Advanced training beyond weapon system procedural processes and day-to-day operations enables Guardians and Airmen to better understand the threat and the combat mission needs of their weapons systems, enabling innovative solutions to warfighting scenarios. Future investments in training and simulator development will increase training fidelity and span the continuum of conflict, providing our Guardians and Airmen a more realistic environment to refine or challenge our current tactics, techniques and procedures.
Equipping to deter and win
Our Guardians and Airmen are committed to the safety, stability, and security of the space domain, and as such need the right tools to conduct their missions. To speed weapon system improvements and sustainment and to align responsibility, authorities, and resources under a single commander, the secretary of the Air Force and the chief of space operations designated the commander of Space Operations Command as the executive agent for weapon system sustainment and activated integrated mission deltas to harness the power of our operations, ISR, cyber and sustainment professionals under a single chain of command. This important step will allow mission area commanders to better balance current and future risk for their weapon systems and aligns resources and accountability to drive readiness improvements. Further, we are also accelerating the removal of the historical security barriers to advanced capability development through common training and committing to a new security access baseline for planning and employment. Finally, we are increasing the resilience of our current space architectures through the proliferation of space systems and the fortification of our weapon system infrastructure, all while modernizing legacy systems to meet the challenges of the 21st century.

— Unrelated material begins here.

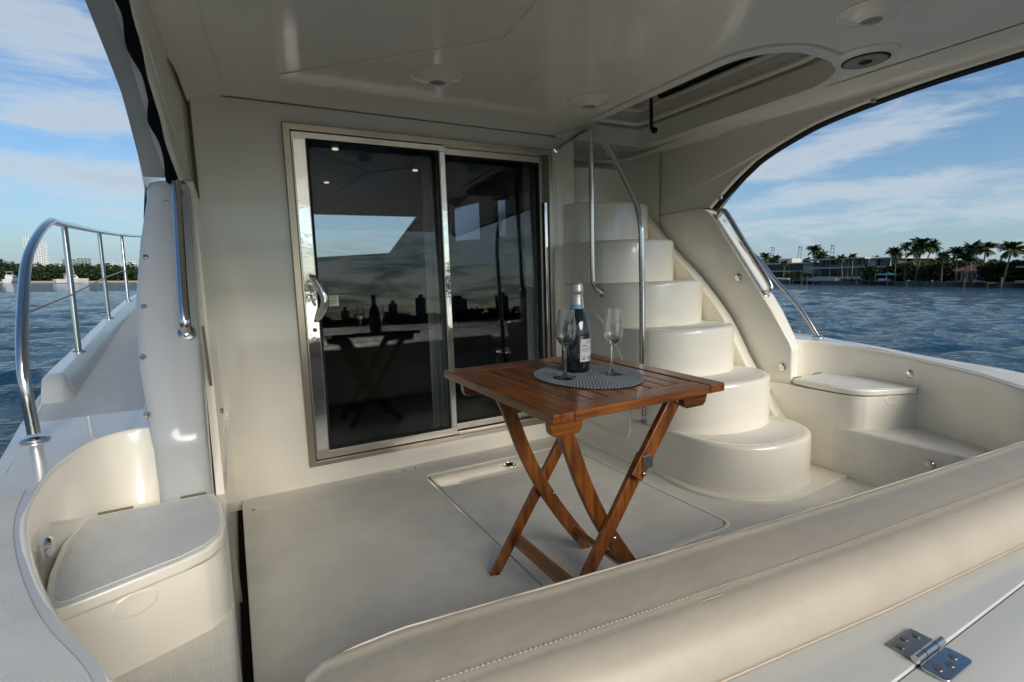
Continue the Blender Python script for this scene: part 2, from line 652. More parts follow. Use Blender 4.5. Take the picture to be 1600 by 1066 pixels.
# ================================================================== THE YACHT
yacht = empty('motor_yacht', (0, 0, 0), 'cream and white motor yacht cockpit with curved stairs, sliding door and stainless rails', 'yacht')
BOAT.append(yacht)
YB = 2.86       # aft face of the saloon bulkhead

# ---- cockpit floor with the recessed hatch
HX0, HX1, HY0, HY1 = 0.880, 1.795, 1.410, 2.640
fl = MB()
fl.prism([[(-0.030, -0.30), (2.715, -0.30), (2.715, YB + 0.03), (-0.030, YB + 0.03)], rr(HX0 - 0.006, HY0 - 0.006, HX1 + 0.006, HY1 + 0.006, 0.045)], XY, -0.06, 0.0)
floor = fl.build('cockpit_floor', 'nonskid_cream', yacht, bevel=0.004)
MB().box((-0.10, -0.32, -0.16), (2.76, YB, -0.062)).build('bilge_liner', 'dark_gap', floor)
hatch = MB().prism([rr(HX0, HY0, HX1, HY1, 0.04)], XY, -0.05, 0.003).build('floor_hatch', 'nonskid_cream', yacht, bevel=0.006, segs=3)
MB().prism([rr(HX0 - 0.024, HY0 - 0.024, HX1 + 0.024, HY1 + 0.024, 0.06), rr(HX0 - 0.007, HY0 - 0.007, HX1 + 0.007, HY1 + 0.007, 0.046)], XY, -0.01, 0.0035).build('hatch_rim', 'gelcoat_cream', hatch, bevel=0.003)
MB().prism([rr(HX0 + 0.004, HY1 - 0.20, HX1 - 0.004, HY1 - 0.004, 0.035)], XY, 0.0, 0.0042).build('hatch_border', 'gelcoat_cream', hatch)
lt = MB().lathe([(0.040, 0.0035), (0.040, 0.0065), (0.036, 0.008), (0.031, 0.008), (0.030, 0.005), (0.0, 0.005)], (1.341, 2.541, 0)).build('hatch_latch', 'stainless', hatch, smooth=30)
MB().box((1.322, 2.531, 0.005), (1.360, 2.551, 0.0085)).build('latch_ring', 'dark_gap', lt, bevel=0.002) if False else None
MB().lathe([(0.022, 0.005), (0.022, 0.0075), (0.0, 0.0075)], (1.341, 2.541, 0), 20).build('latch_pull', 'dark_gap', hatch)
for hx_ in (1.28, 1.69):
    MB().tube([(hx_, HY0 - 0.012, 0.003), (hx_ + 0.06, HY0 - 0.012, 0.003)], 0.0035).build('hatch_hinge', 'brushed_alu', hatch, smooth=40)
for (sx, sy) in ((0.018, 2.70), (0.795, 2.80), (0.862, 2.80), (1.93, 2.78)):
    MB().lathe([(0.007, 0), (0.007, 0.002), (0.0, 0.003)], (sx, sy, 0.0), 10).build('floor_screw', 'seam_grey', floor)

# ---- saloon bulkhead with the door opening
DX0, DX1, DZ0, DZ1 = 0.300, 1.880, 0.107, 1.872
bk_ = MB().prism([[(-0.16, -0.05), (2.06, -0.05), (2.06, 1.99), (-0.16, 1.99)], [(DX0 + 0.015, DZ0 + 0.015), (DX1 - 0.015, DZ0 + 0.015), (DX1 - 0.015, DZ1 - 0.015), (DX0 + 0.015, DZ1 - 0.015)]], XZ, YB, YB + 0.09)
bulkhead = bk_.build('bulkhead', 'gelcoat_cream', yacht, smooth=30)
MB().box((-0.098, YB - 0.008, 1.49), (-0.078, YB + 0.01, 1.962)).build('corner_trim', 'seam_grey', bulkhead)
MB().box((-0.08, YB - 0.002, 1.9605), (2.0, YB + 0.01, 1.964)).build('ceiling_joint', 'seam_grey', bulkhead)

# ---- sliding door
door = MB().prism([[(DX0, DZ0), (DX1, DZ0), (DX1, DZ1), (DX0, DZ1)], [(0.336, 0.135), (1.850, 0.135), (1.850, 1.838), (0.336, 1.838)]], XZ, YB - 0.022, YB + 0.085).build('door_frame', 'bronze_frame', yacht, bevel=0.004)
slide = MB().prism([[(0.338, 0.137), (1.156, 0.137), (1.156, 1.836), (0.338, 1.836)], [(0.408, 0.180), (1.117, 0.180), (1.117, 1.806), (0.408, 1.806)]], XZ, YB - 0.008, YB + 0.028).build('sliding_door', 'brushed_alu', yacht, bevel=0.003)
MB().box((0.345, YB - 0.0125, 0.19), (0.404, YB - 0.0085, 1.80)).build('polished_stile', 'chrome', slide, bevel=0.003)
MB().box((1.121, YB - 0.0125, 0.19), (1.152, YB - 0.0085, 1.80)).build('polished_stile', 'chrome', slide, bevel=0.003)
MB().prism([[(0.402, 0.174), (1.123, 0.174), (1.123, 1.812), (0.402, 1.812)], [(0.420, 0.198), (1.108, 0.198), (1.108, 1.796), (0.420, 1.796)]], XZ, YB - 0.003, YB + 0.004).build('glazing_gasket', 'black_rubber', slide)
RAKE = 0.030        # the glass leans forward at the top
raked = lambda x, z, y: (x, y + RAKE * (z - 0.18), z)
MB().prism([[(0.405, 0.178), (1.120, 0.178), (1.120, 1.81), (0.405, 1.81)]], raked, YB + 0.004, YB + 0.010).build('door_pane', 'tinted_glass', slide)
fixed = MB().prism([[(1.157, 0.150), (1.849, 0.150), (1.849, 1.837), (1.157, 1.837)], [(1.168, 0.190), (1.815, 0.190), (1.815, 1.800), (1.168, 1.800)]], XZ, YB + 0.036, YB + 0.064).build('fixed_door', 'brushed_alu', yacht, bevel=0.003)
MB().prism([[(1.16, 0.18), (1.83, 0.18), (1.83, 1.81), (1.16, 1.81)]], raked, YB + 0.044, YB + 0.050).build('door_pane', 'tinted_glass', fixed)
MB().prism([[(1.160, 0.180), (1.823, 0.180), (1.823, 1.808), (1.160, 1.808)], [(1.166, 0.205), (1.798, 0.205), (1.798, 1.788), (1.166, 1.788)]], XZ, YB + 0.038, YB + 0.043).build('glazing_gasket', 'black_rubber', fixed)
MB().box((1.822, YB - 0.006, 0.5), (1.846, YB + 0.034, 1.55)).build('jamb_strip', 'chrome', fixed, bevel=0.004)
for k in range(4):
    MB().box((1.158, YB - 0.016 + 0.014 * k, 0.137), (1.848, YB - 0.010 + 0.014 * k, 0.150 - 0.002 * k)).build('sill_track', 'brushed_alu', door)
hp = [(0.378, YB - 0.012, 1.120), (0.392, YB - 0.040, 1.105), (0.420, YB - 0.058, 1.055), (0.432, YB - 0.064, 1.000), (0.424, YB - 0.058, 0.945), (0.400, YB - 0.042, 0.900), (0.386, YB - 0.014, 0.885)]
hc = catmull(hp, 6)
hr = [0.010 + 0.012 * math.sin(math.pi * i / (len(hc) - 1)) for i in range(len(hc))]
MB().tube(hc, hr, 14).build('door_handle', 'chrome', slide, smooth=60)
MB().prism([rr(0.352, 0.800, 0.402, 1.135, 0.018)], XZ, YB - 0.018, YB - 0.012).build('handle_plate', 'chrome', slide, bevel=0.002)
MB().tube([(0.372, YB - 0.018, 1.02), (0.380, YB - 0.034, 1.00), (0.390, YB - 0.034, 0.965)], 0.006, 8).build('lock_lever', 'stainless', slide, smooth=40)
MB().lathe([(0.011, 0), (0.011, 0.006), (0, 0.006)], (0.380, YB - 0.018, 0.838), 14, Matrix.Rotation(R(90), 4, 'X')).build('key_barrel', 'seam_grey', slide)
SY = YB + RAKE * 0.80 + 0.0035
stk = MB().box((0.447, SY - 0.002, 0.955), (0.517, SY + 0.002, 1.012)).build('door_sticker', 'sticker', slide)
sp_ = MB()
sp_.box((0.449, SY - 0.0032, 0.997), (0.508, SY - 0.0022, 1.009))
sp_.build('sticker_heading', 'sticker_head', slide)
sp_ = MB()
for k, wd in enumerate((0.054, 0.058, 0.050, 0.040)):
    sp_.box((0.452, SY - 0.0032, 0.987 - 0.009 * k), (0.452 + wd, SY - 0.0022, 0.990 - 0.009 * k))
sp_.build('sticker_print', 'print_ink', slide)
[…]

Committed to deter and win
After forces have been properly prepared and readied, the Space Force strategically allocates and assigns crews and their inherent capabilities to operational missions under combatant commanders. This mission assignment ensures these elements are effectively employed, maximizing their impact and support to the joint and combined force. Among the force elements offered by the Space Force are employed-in-place combat squadrons, which are assigned to combatant commands like U.S. Space Command through the component field commands. Additionally, the Space Force provides deployable combat detachments that can be allocated to other combatant commands, as needed. This flexible approach to readiness allows for space service components to provide real-time feedback to their combatant commanders and to Space Operations Command so force offerings in the future can be tailored and, as directed, reallocated to effectively respond to evolving scenarios.
Our Guardians and Airmen have made remarkable advances and have evolved to meet the growing threat in the space domain in this first SPAFORGEN cycle. We will continue to enhance this model base on feedback and critical analysis from our most vital source for process improvement – the exceptional Guardians and Airmen who comprise the SPAFORGEN force elements.
The implementation of the new SPAFORGEN model is providing the framework to deliver synchronized, combat-focused Space Forces that combatant commanders demand to face growing threats to the joint and combined force. The increasing recklessness and irresponsible behavior of our competitors necessitates a critical shift in our thinking about generating and presenting combat-ready spacepower.
As China and Russia continue to act aggressively in space, we will remain clear-eyed about the challenges ahead. By remaining flexible and putting our Space Force Guardians at the forefront of deterrence operating concepts, we will ensure the United States and our allies continue to have unfettered access to and continued use of the space domain now and into the future.